Private credit’s rapid expansion has prompted echoes of the subprime lending boom, raising the question of whether another financial stress event could follow. While the comparison is useful given the similarities in borrower weakness, leverage, and limited transparency, it should not be overstated. Private credit appears vulnerable to credit losses and repricing, but lacks the degree of interconnectedness, short-term funding dependence, and transmission into the banking system that made subprime mortgages systemically destructive. In the end, private credit is a market that may prove painful for some investors and borrowers, but it is less likely to trigger a broad financial shock.
Borrower Quality Is the Foundation
A noteworthy commonality between private credit and subprime is borrower quality: both markets expanded by extending capital to fundamentally weaker credits under loose underwriting standards. For the former, the borrower is a small- to mid-sized private company with financial metrics aligning with the single-B rating category, while subprime centered on borrowers with low credit scores (<620 FICO), high debt-to-income ratios, and low or no supporting income or asset documentation. A weaker starting profile leaves a borrower vulnerable to cyclical pressure, higher interest rates (in the case of floating-rate loans), limited liquidity in the event of a shock, and sector-specific disruption (as in the current threat to the software sector from AI). This matters because weak credit is the foundation of loss frequency. It does not, however, render the asset class systemic.

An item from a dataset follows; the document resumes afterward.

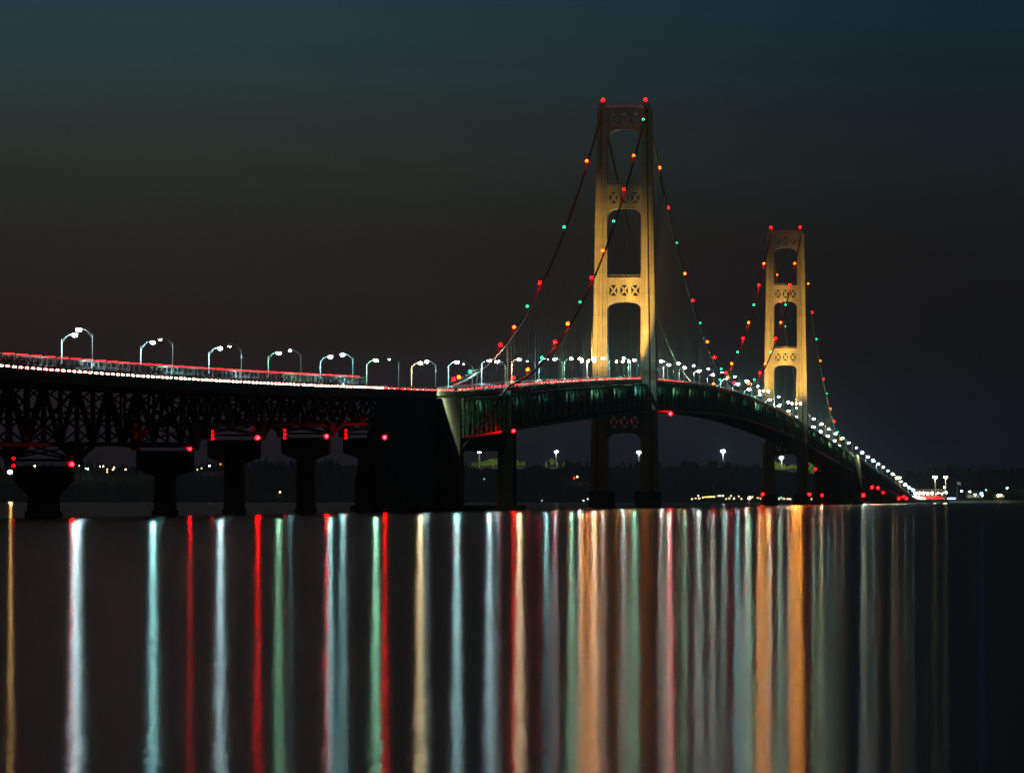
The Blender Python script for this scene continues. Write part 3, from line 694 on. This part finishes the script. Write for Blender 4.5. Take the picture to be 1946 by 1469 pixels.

A Surge of Capital Fueled the Expansion
The growth pattern of private credit is also familiar. Subprime lending accelerated through securitization and an originate-to-distribute model that rewarded volume and fee generation. Likewise, private credit has benefited from private equity sponsorship, asset manager fee models, abundant “dry powder,” and investment vehicles designed to hold or distribute private loans. In both cases, growth incentives and fee structures for intermediaries and asset managers supported rapid expansion. The key difference is that private credit depends less on short-term funding conduits that amplified the subprime breakdown.
Exhibit 1 compares the path of lending expansion in both sectors as a percentage of GDP. The visual depicts a familiar theme: aggressive capital flows into both subprime and private credit during periods of easy financial conditions, compressing risk premia and accelerating weaker-credit underwriting. For investors, this parallel matters because the rapid scale-up suggests complacency around downside risk in a yield-driven lending environment.
Opacity Clouds the True Risk
Opacity is another important parallel. In subprime, layered risk was obscured by complex structures and heavy model reliance. In private credit, uncertainty stems from mark-to-model valuations, limited price discovery, reporting lags, and incomplete visibility into underlying borrower performance. These features can delay loss recognition and make asset deterioration harder to assess in real time. Even so, delayed information points to a slower and more uneven repricing process, not necessarily the kind of sudden unwind that was seen in the subprime funding market meltdown.
Funding Is Stronger Than the Assets
Leverage and liquidity are where the parallels become less concerning. In subprime, losses were amplified by highly levered securitization structures and collateral warehouse financing (~20x borrowed capital to equity). Private credit also includes leveraged borrowers (roughly 5x to 6x total debt to EBITDA) and some fund-level financing (roughly 0.5x debt to total assets), but leverage is generally lower and more concentrated at the borrower level than at the intermediary level. Liquidity is also more stable, as private credit vehicles have longer lockups and tighter redemption terms, reducing the risk of a forced liquidity dislocation even if asset quality deteriorates.
Most importantly, the transmission channel into the broader financial system appears limited. Private credit has relatively modest linkages to banks, representing a small share of non-bank financial institutional lending (<5% of total loan commitments to NBFIs1), and is more likely to transmit stress through refinancing pressure, restructurings, and delayed exits than through immediate contagion. Losses are likely to rise, borrowers in certain sectors may come under acute strain, and investors may face disappointing recoveries. But the balance of risk still points to a gradual credit adjustment rather than a systemic event on the scale of subprime mortgage lending.
Key Takeaways
• Private credit exhibits several vulnerabilities associated with subprime lending, including weaker borrower quality, leverage, and limited transparency, but important structural differences reduce systemic spillover risk.
• Opacity in valuation and reporting may mask deterioration, causing losses to emerge more slowly and unevenly than in publicly traded credit markets.
• Compared with subprime, private credit relies less on short-term funding and highly levered intermediation, which lowers the probability of a rapid liquidity shock.
• A more likely outcome is a slow-burn credit adjustment, marked by refinancing pressure, restructurings, and selective investor losses rather than rapid, broad-based contagion.
• For insurance companies with private credit exposure, deteriorating sector performance could increase refinancing risk, lead to impairment losses, and result in returns that fall short of expectations.
Endnote
1 The Federal Reserve, “Bank Lending to Private Credit: Size, Characteristics, and Financial Stability Implications”, May 23, 2025.